I find that healthy relationships are important to my happiness and wellbeing. We are social animals, hard-wired neurologically to be social and to thrive in communities. That’s why I make it a priority to spend time with my family, be part of a women’s barbershop chorus, nurture my friendships, and collaborate with partners in my work. Do you find this true for yourself?
Healthy relationships, whether they are with individuals or groups at home, friendships or at work, must be based on trust. Trust takes time to build and just seconds to damage. Conversations are the way we generate trust and actions are the way to sustain it.
Judith Glaser offers a trust checklist in her recent book, Conversational Intelligence: How Great Leaders Build Trust and Get Extraordinary Results.
Here are the 5 ways to build trust:
1. Transparency: This is the quality of being upfront in your communication – not attempting to hide anything.

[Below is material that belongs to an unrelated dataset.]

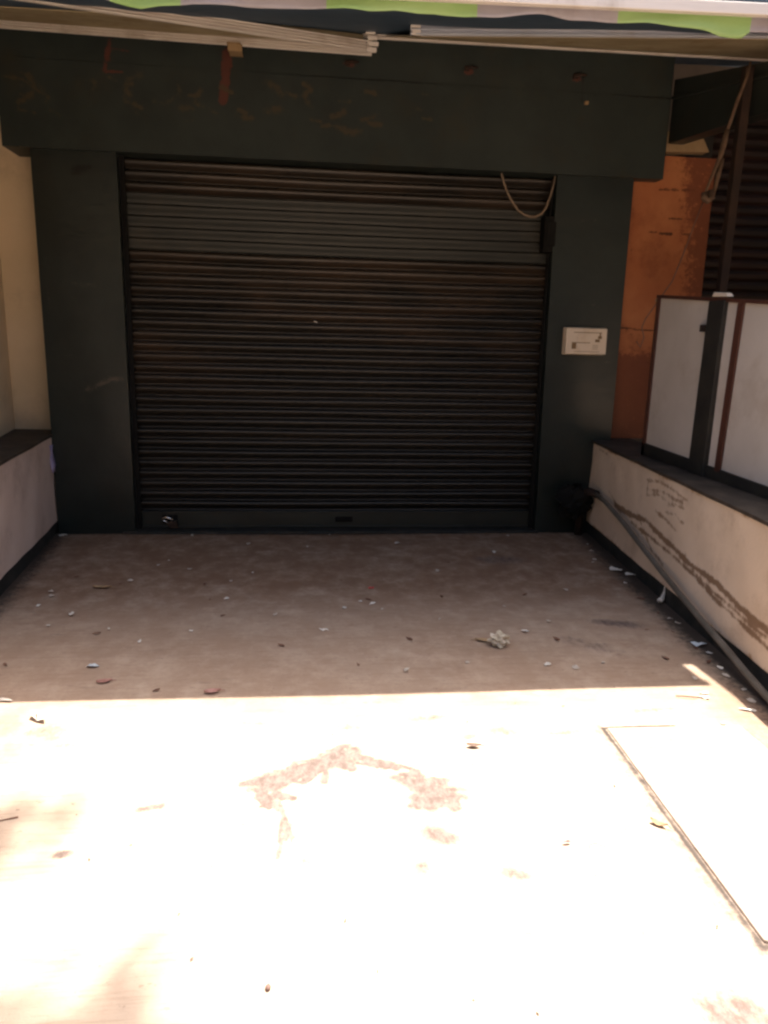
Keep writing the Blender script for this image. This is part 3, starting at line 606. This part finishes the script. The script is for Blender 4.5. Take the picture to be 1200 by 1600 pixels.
# rope bundle, knot and thin wire
rt = MB(); K = lambda p: (p[0]*.943, p[1]*.943-.01, 1.5+(p[2]-1.5)*.943)
def tw(pts, r): rt.tube([K(p) for p in pts], r, 8)
tw([(2.93, 5.22, 3.30), (2.906, 5.2, 3.20), (2.858, 5.2, 3.052), (2.815, 5.2, 2.875)], [.007, .010, .012, .011]); tw([(2.815, 5.2, 2.88), (2.80, 5.2, 2.78), (2.787, 5.2, 2.716), (2.74, 5.2, 2.575), (2.705, 5.2, 2.47)], [.015, .019, .016, .011, .007])
tw([(2.80, 5.19, 2.70), (2.785, 5.19, 2.60), (2.765, 5.19, 2.47)], [.012, .014, .009])
tw([(2.70, 5.19, 2.48), (2.695, 5.18, 2.45), (2.72, 5.17, 2.43), (2.75, 5.18, 2.45), (2.74, 5.2, 2.50)], .020)
tag(build('rope_bundle', rt, M['rag'], smooth=True), 'tan twisted rope bundle hanging down beside the rusty post', 'rope')
wt = MB().tube([(2.738, 5.25, 2.45), (2.69, 5.25, 2.295), (2.63, 5.25, 2.084), (2.573, 5.25, 1.912), (2.494, 5.25, 1.79), (2.41, 5.25, 1.66), (2.392, 5.26, 1.60), (2.42, 5.27, 1.53), (2.40, 5.27, 1.46), (2.37, 5.27, 1.50)], .005, 6)
tag(build('hanging_wire', wt, M['wire'], smooth=True), 'thin dull wire trailing down in front of the orange plywood', 'wire')
tag(build('wire_clip', MB().box(2.47, 2.512, 5.24, 5.262, 1.772, 1.798), M['block'], bev=.004), 'small pale clip on the thin wire by the partition corner', 'clip')

# ------------------------------------------------------------------ things on the facade
mt = thing('meter_box', (2.12, 5.62, 1.395), 'cream plastic meter box mounted on the right green pillar', 'meter box')
y = 5.585
build('casing', MB().hexa([(1.965, y, 1.397), (2.280, y, 1.397), (2.285, D-.001, 1.39), (1.96, D-.001, 1.39), (1.962, y, 1.588), (2.277, y, 1.588), (2.283, D-.001, 1.594), (1.957, D-.001, 1.594)]), M['meter'], mt, bev=.008)
mk = MB()
def fl(x0, x1, z0, z1): mk.box(x0, x1, y-.002, y+.001, z0, z1)
fl(2.02, 2.235, 1.553, 1.558); fl(2.01, 2.15, 1.479, 1.484); fl(2.01, 2.043, 1.436, 1.478)
fl(2.17, 2.212, 1.462, 1.465); fl(2.17, 2.212, 1.449, 1.452); fl(2.17, 2.212, 1.436, 1.439); fl(2.03, 2.225, 1.416, 1.419)
fl(2.208, 2.236, 1.512, 1.532); fl(2.188, 2.222, 1.488, 1.508); fl(2.218, 2.228, 1.53, 1.553)
build('printed_marking', mk, M['mline'], mt)
wnd = MB().box(2.05, 2.165, y-.004, y+.001, 1.495, 1.545)
build('cover_plate', wnd, M['meter'], mt, bev=.002)

cl = [(1.425, 5.70, 2.70), (1.432, 5.70, 2.645), (1.455, 5.70, 2.58), (1.493, 5.695, 2.50), (1.53, 5.69, 2.445), (1.57, 5.69, 2.40), (1.615, 5.685, 2.372), (1.66, 5.685, 2.362), (1.70, 5.69, 2.364), (1.745, 5.69, 2.387), (1.775, 5.695, 2.43), (1.80, 5.70, 2.50), (1.818, 5.70, 2.575), (1.83, 5.70, 2.66)]
tag(build('paint_fleck', MB().hexa([(.103, 5.752, 1.583), (.127, 5.752, 1.574), (.127, 5.765, 1.574), (.103, 5.765, 1.583), (.103, 5.752, 1.591), (.127, 5.752, 1.581), (.127, 5.765, 1.581), (.103, 5.765, 1.591)]), M['paper'], bev=.001), 'single tiny white fleck stuck on the middle of the shutter', 'fleck')
tag(build('cable_loop', MB().tube(cl, .0078, 8), M['rope'], smooth=True), 'tan cable hanging in a loop from the header over the shutter', 'cable')
jb = MB().box(1.765, 1.862, 5.665, 5.77, 2.12, 2.37); jb.box(1.78, 1.85, 5.655, 5.665, 2.16, 2.33)
jb.tube([(1.81, 5.70, 2.37), (1.815, 5.70, 2.45), (1.825, 5.71, 2.6)], .012, 7)
tag(build('cable_box', jb, M['black'], bev=.012), 'black cable box at the upper right corner of the shutter', 'cable box')
lk = thing('padlock', (-0.985, 5.72, 0.03), 'small padlock with shiny shackle hanging at the left foot of the shutter', 'padlock')
build('lock_body', MB().hexa([(-.985, 5.70, .030), (-.915, 5.70, .030), (-.915, 5.728, .030), (-.985, 5.728, .030), (-1.0, 5.70, .075), (-.93, 5.70, .092), (-.93, 5.728, .092), (-1.0, 5.728, .075)]), M['brass'], lk, bev=.006)
build('shackle', MB().tube([(-.985, 5.714, .072), (-1.022, 5.712, .088), (-1.035, 5.71, .103), (-1.015, 5.709, .117), (-.985, 5.709, .112), (-.95, 5.714, .088)], .0075, 8), M['chrome'], lk, smooth=True)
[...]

Sometimes, this gets confused with vulnerability, which involves exposing the tender places we are feeling deeply. There’s inherent risk involved; there’s a possibility you may be hurt, but mutual trust can open the door for being vulnerable.
2. Relationship: Forge connections with others in the spirit of partnership and making commitments to work together toward a common purpose. Disclosing your needs and asking what the other needs is a good way to approach this.
3. Understanding: This means understanding reality from the other’s perspective. This requires a mindset of curiosity and patience to listen through their point of view. Paraphrasing what you heard the other say will let them know that you got what they meant. Then, move to strategies, problem solving, or decision making.
4. Shared success: Discuss a vision of what success would mean and look like for both of you. This can mean thinking together about how to make the goals a reality. This is also the foundation for aligning on the purpose and goals of your relationship and your work together.
5. Truth telling and testing assumptions: Make a continuing practice of comparing your perspectives of reality and closing any gaps. This also involves noticing the difference between opinion and facts. Test your assumptions by verifying them with your partner.
I find that expressing gratitude and appreciation for others helps to generate good feelings between you and promotes the deepening of a healthy relationship. Make your relationships the best yet this year!